What it will come down to is discipline. Did the defense learn anything between Week 1 and this week? The play of Perkins could be the way to determine it. 

Nathan Rourke started Ohio’s last game before being taken out after three series. Do you think he can bounce back?

Spencer: Yes. Absolutely. Since being benched three series into the season-opening win over Howard, Rourke has practiced with purpose and has been sharp. He’s running through drills, hustling around and doing everything a coach could ask from a starting quarterback. Did he struggle against Howard, a Football Championship Subdivision (FCS) opponent? Absolutely. He looked frazzled. But we have to remember he had 39 total touchdowns last season. He was on the Manning and O’Brien Award watch lists. He’s a good quarterback. 

Coach Frank Solich didn’t have to reaffirm his position that Rourke was the starter just a couple days after the Howard game. But the fact that he did speaks volumes about the coaching staff’s confidence in Rourke, despite the short leash against Howard. I would expect Rourke to lead the offense the way Ohio fans watched him do it last season.

Pete: If Rourke doesn’t come back and dazzle, I’ll be surprised. It was shocking to see him leave so early and just never come back into the game. Talking to him during the bye week, he just seemed to be embarrassed about the way how things went down. 

The most interesting aspect of his return to the field will be how he starts the game. There has to be some sense of urgency he’ll feel right away because he doesn’t want to be pulled or worry about a leash.

If Rourke dazzles early and the Bobcats grab a quick lead, watch out. 

Last time out, the Bobcats were gashed for 645 yards of offense against Howard. Will Ohio’s defense, the front seven specifically, show any improvement? 

Spencer: I think overall, the defense will show signs of improvement. The Bobcats were shredded, yes, but it was on the back of a few trick plays by Howard. With Hagan back in the lineup, at least one of those probably doesn’t happen. I think regaining another captain in the back end of the defense will pay dividends. 

Along the front seven, however, the Bobcats might run into trouble. Again, the defensive line is young and thin. Temperatures are forecasted to be in the 90s at kickoff, which isn’t good for a thin unit.
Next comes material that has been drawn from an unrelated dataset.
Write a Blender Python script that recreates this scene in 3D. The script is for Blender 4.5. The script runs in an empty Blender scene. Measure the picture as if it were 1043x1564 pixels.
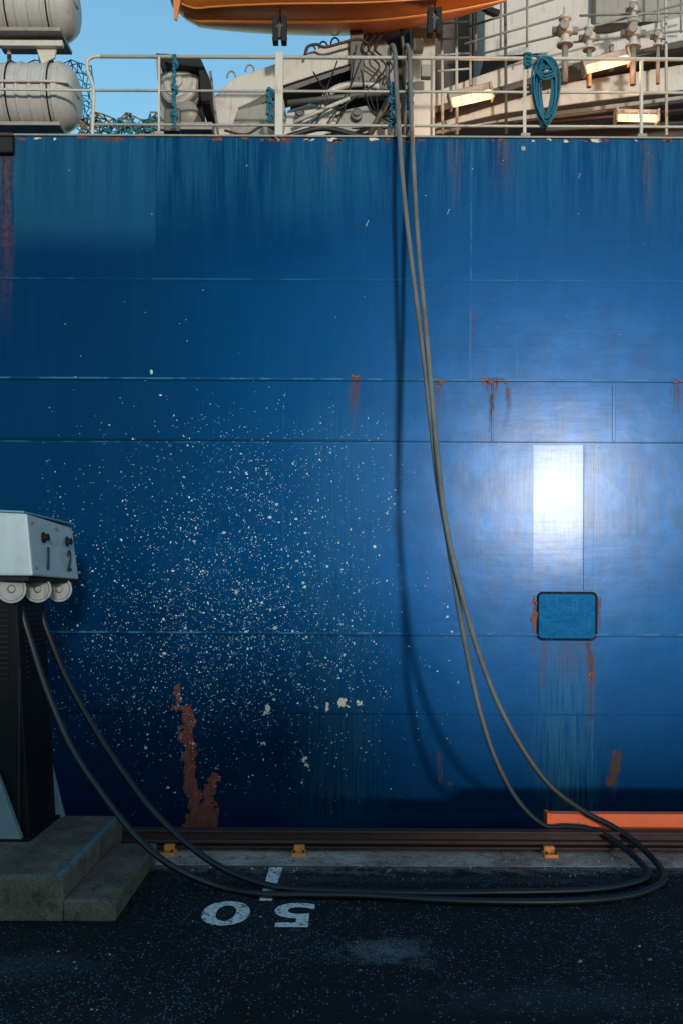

But Ohio’s coaches all believe the biggest jump is made from the first game to the second; if that’s the case, Ohio’s front seven could swing the game in favor of the Bobcats.

Pete: The defense should look better, if not because of improvement, then because the secondary will be back to full strength. The biggest question Solich will have is whether or not his team can force turnovers at the rate it did against Howard. Without winning the turnover battle, Ohio would’ve lost in Week 1. That could be the case this week. 

Who wins and why?

Spencer: I truly feel like this game is a toss-up. Virginia’s running attack can make noise against Ohio’s front seven, but I’m not entirely confident in Virginia’s run-stopping ability. I think both teams try to limit possessions and control the clock with the run game. In the end, I have Virginia winning 27-24 in a weird but fun game. But if special teams play any part in this game, Ohio could flip that score.

Pete: Complete toss-up. Ohio’s defense could be worn down early, but the same goes for Virginia’s defense. Both teams have strong rushing attacks capable of grinding out drives. Whoever has the lead at halftime wins the game. Ohio wins 35-28, but if the turnover battle isn’t won, who knows.